TASK TO COMPLETE -
Output exactly, and only, the lines from the line containing "Reconstruct this image" through the line containing "F, CX, CY, CAM_Z", both included.
====== RECORDS PROVIDED ======
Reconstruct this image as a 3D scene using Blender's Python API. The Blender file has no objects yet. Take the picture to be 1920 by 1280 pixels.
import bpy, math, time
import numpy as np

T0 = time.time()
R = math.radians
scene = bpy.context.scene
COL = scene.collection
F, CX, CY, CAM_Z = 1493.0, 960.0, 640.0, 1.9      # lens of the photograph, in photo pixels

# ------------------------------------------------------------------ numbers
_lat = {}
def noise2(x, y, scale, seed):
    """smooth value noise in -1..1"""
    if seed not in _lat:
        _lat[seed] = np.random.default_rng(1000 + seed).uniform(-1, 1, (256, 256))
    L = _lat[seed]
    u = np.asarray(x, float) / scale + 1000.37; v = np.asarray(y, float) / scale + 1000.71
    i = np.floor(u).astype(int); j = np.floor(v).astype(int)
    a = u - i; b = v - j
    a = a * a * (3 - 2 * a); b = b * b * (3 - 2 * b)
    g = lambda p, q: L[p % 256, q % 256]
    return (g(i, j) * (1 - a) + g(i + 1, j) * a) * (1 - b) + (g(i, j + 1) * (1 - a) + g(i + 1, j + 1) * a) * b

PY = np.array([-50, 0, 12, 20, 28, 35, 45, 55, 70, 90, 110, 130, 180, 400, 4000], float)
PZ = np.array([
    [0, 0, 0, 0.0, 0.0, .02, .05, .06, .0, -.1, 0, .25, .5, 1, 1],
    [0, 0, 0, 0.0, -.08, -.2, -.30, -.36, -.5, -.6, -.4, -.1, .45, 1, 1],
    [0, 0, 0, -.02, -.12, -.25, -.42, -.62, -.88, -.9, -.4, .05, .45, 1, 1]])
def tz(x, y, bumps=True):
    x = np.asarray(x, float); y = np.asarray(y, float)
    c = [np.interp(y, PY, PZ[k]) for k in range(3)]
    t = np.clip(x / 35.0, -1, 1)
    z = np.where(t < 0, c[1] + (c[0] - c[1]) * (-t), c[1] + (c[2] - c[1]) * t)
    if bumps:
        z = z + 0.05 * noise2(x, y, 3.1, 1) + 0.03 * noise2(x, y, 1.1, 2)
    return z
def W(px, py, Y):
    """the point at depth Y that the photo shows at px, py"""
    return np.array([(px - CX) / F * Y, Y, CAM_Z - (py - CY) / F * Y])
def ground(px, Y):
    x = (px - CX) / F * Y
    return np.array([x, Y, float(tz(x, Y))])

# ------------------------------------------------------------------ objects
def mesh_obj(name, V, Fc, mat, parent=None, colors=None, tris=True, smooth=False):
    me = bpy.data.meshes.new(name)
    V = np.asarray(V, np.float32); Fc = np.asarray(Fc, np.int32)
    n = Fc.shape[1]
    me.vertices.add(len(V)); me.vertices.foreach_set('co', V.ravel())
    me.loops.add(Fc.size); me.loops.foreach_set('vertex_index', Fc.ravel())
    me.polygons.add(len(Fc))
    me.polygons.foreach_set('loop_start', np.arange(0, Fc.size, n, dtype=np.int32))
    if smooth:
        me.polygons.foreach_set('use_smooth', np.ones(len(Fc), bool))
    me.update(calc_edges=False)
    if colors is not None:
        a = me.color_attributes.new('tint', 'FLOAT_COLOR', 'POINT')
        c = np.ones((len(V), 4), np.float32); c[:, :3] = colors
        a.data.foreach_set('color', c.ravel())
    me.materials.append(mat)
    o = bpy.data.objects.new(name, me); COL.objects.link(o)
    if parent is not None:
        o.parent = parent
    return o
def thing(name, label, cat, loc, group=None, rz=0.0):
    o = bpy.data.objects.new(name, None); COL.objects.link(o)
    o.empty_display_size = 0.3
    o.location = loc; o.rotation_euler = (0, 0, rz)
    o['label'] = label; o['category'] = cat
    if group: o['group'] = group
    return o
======
====== RECORDS PROVIDED ======
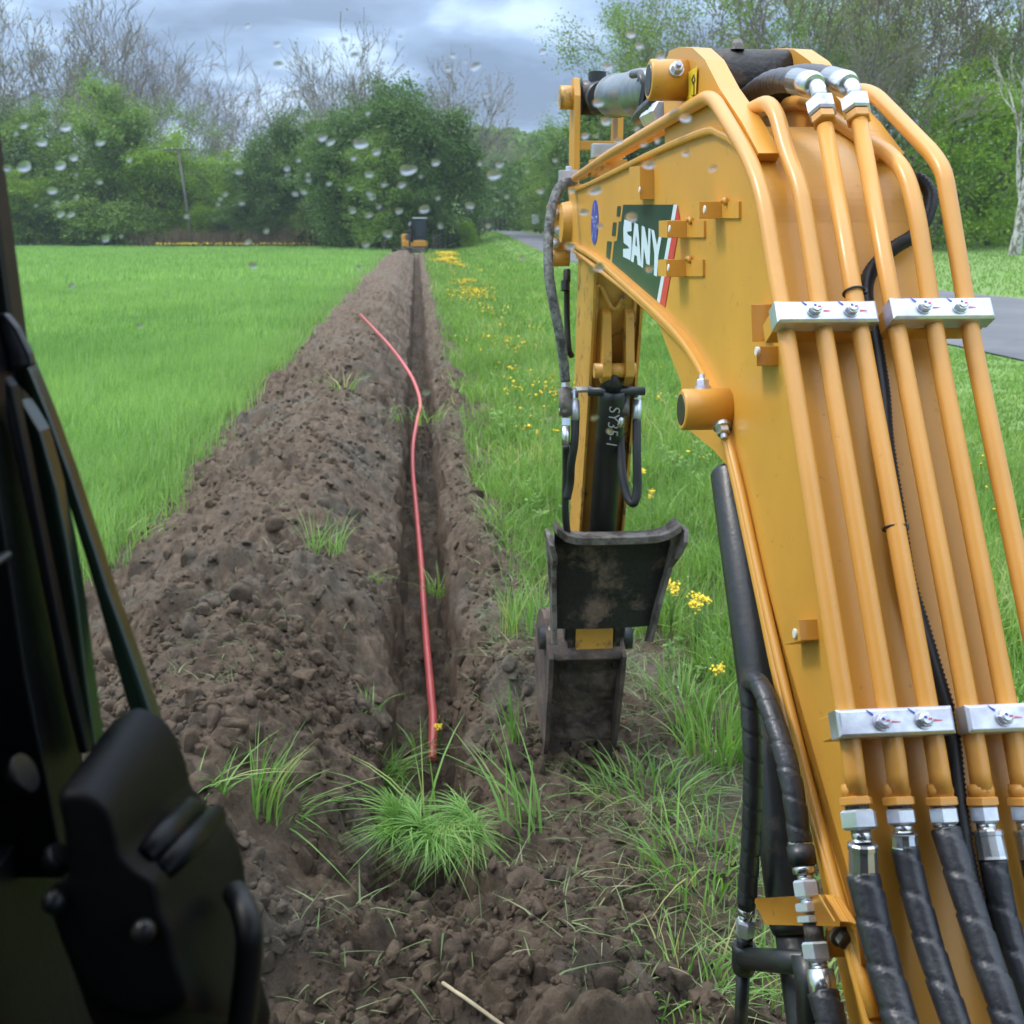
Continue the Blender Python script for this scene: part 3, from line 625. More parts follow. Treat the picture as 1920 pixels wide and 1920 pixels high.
======
SOLUTION -
Reconstruct this image as a 3D scene using Blender's Python API. The Blender file has no objects yet. Take the picture to be 1920 by 1280 pixels.
import bpy, math, time
import numpy as np

T0 = time.time()
R = math.radians
scene = bpy.context.scene
COL = scene.collection
F, CX, CY, CAM_Z = 1493.0, 960.0, 640.0, 1.9      # lens of the photograph, in photo pixels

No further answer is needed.